How Reading A Detective Novel Could Change Your Life

The Detective As The Restoring Force

As school winds down and winter break quickly approaches, many of us have already begun to ask ourselves what we want to do with the two empty weeks that lay ahead of us. Unlike Thanksgiving Break, we won’t have the exhilarating and unpredictable games of the World Cup in Qatar to keep us entertained. If you find that you have a lot of time and nothing in particular to do, consider picking up a detective novel. They offer excitement and unpredictability that (almost) rivals World Cup games, and can be appreciated virtually anywhere and at any time.

One of the most famous fictional detectives of all time was the enigmatic Sherlock Holmes. When the first set of short stories featuring Sherlock Holmes was released, the eccentric detective quickly enchanted his audience and rose to unanticipated prominence. The reason why the character of Sherlock Holmes in Arthur Conan Doyle’s stories is captivating is because his actions appeared to affect London in real time, causing audiences to truly believe that he was an active part of the city. He stood in sharp contrast to the rather passive flaneurs who were commonplace in the fiction of the time because his actions seemingly changed the dynamic of the city as a whole. In a sense, he also acted as the restoring force in the city because his actions allowed the city to return to its equilibrium position. He restored balance.

 This idea of the detective as the restoring force is a recurring one that is seen in all kinds of detective fiction. Consider the classic murder story. When a murder is committed, the community that it occurred in is displaced from its equilibrium position, as it is filled with newfound danger, fear, and anguish. By solving this murder, a detective can restore this community to its equilibrium position by eliminating the danger, and fear by extension, and providing closure to alleviate the effects of the anguish. 

This theory is also present in “A Scandal in Bohemia,” one of Doyle’s first and most famous short stories that features the great detective Sherlock Holmes. In this story, the equilibrium position of the city is one in which those of higher social classes have more power than their proletariat counterparts. By extension, they have the ability to choose what aspects of their lives should be displayed and what aspects should get buried. The narrative opens with the hereditary king of Bohemia approaching Sherlock and requesting his help with a rather sensitive matter. The king is betrothed to a Scandinavian princess and seeks to marry her, but is worried that her family will cancel the engagement should they find out about an old affair. His old flame, Irene Adler, a young American opera singer, has kept photos of the two of them together, and refused to relinquish them to the king. The king has attempted to bribe her, and even steal the photographs, but to no avail, and he is worried that she will make those photos public. 
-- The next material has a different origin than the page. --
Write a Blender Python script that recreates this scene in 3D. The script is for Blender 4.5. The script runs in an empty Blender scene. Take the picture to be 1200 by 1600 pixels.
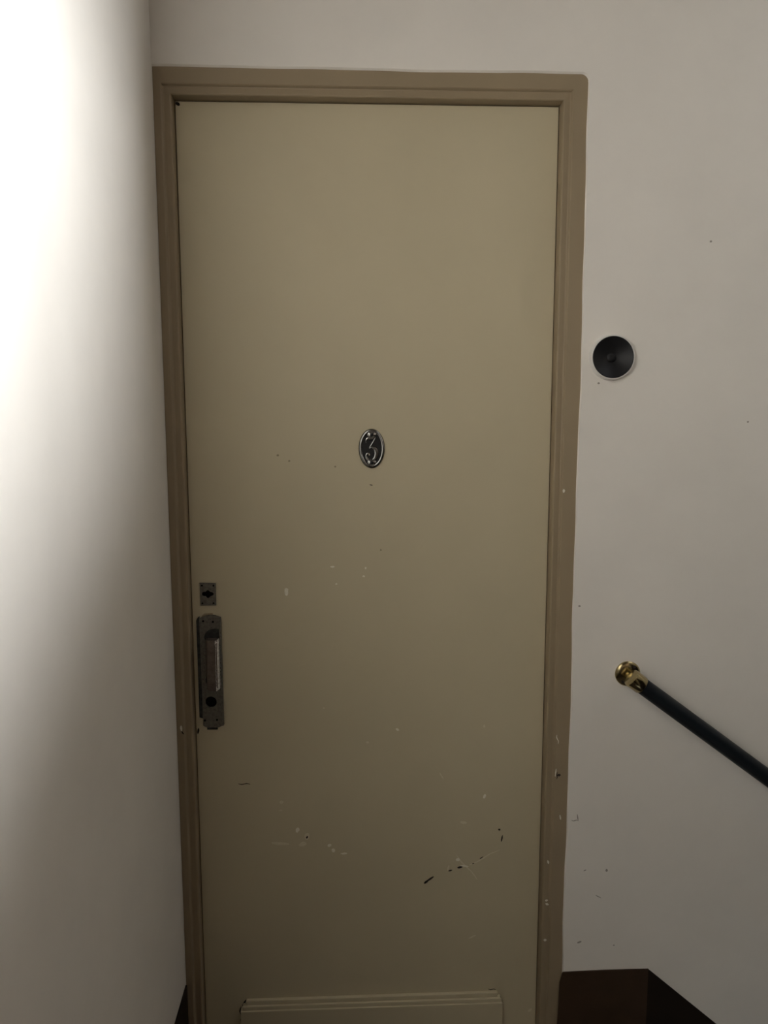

This situation could be represented by an unbalanced scale that becomes more unbalanced every minute that Irene has the photos. Should she release the photos to the public, the higher social classes will yield some of their power to the proletariat, the heavier side of the scale will crash towards the floor, the lighter side will fly up into the air, and the city’s equilibrium position will be lost for good. Sherlock, having his own history with Irene, agrees to help the king, but his plan fails as well. However, despite his failure to retrieve the photos, Sherlock’s intervention convinces Irene to not release the photos. Sherlock has restored the situation, and the city by extension, its equilibrium position. Before his intervention, there was the looming threat that the scale would continue to become more and more unbalanced. Now, since Irene has promised not to release the photos, the threat is gone and the scale has righted itself back into a state of equilibrium. 

I have found that much of the detective fiction I’ve read, and even some other genres of fiction, contain this idea of an equilibrium position that’s been disrupted at the inception of the novel and must be restored.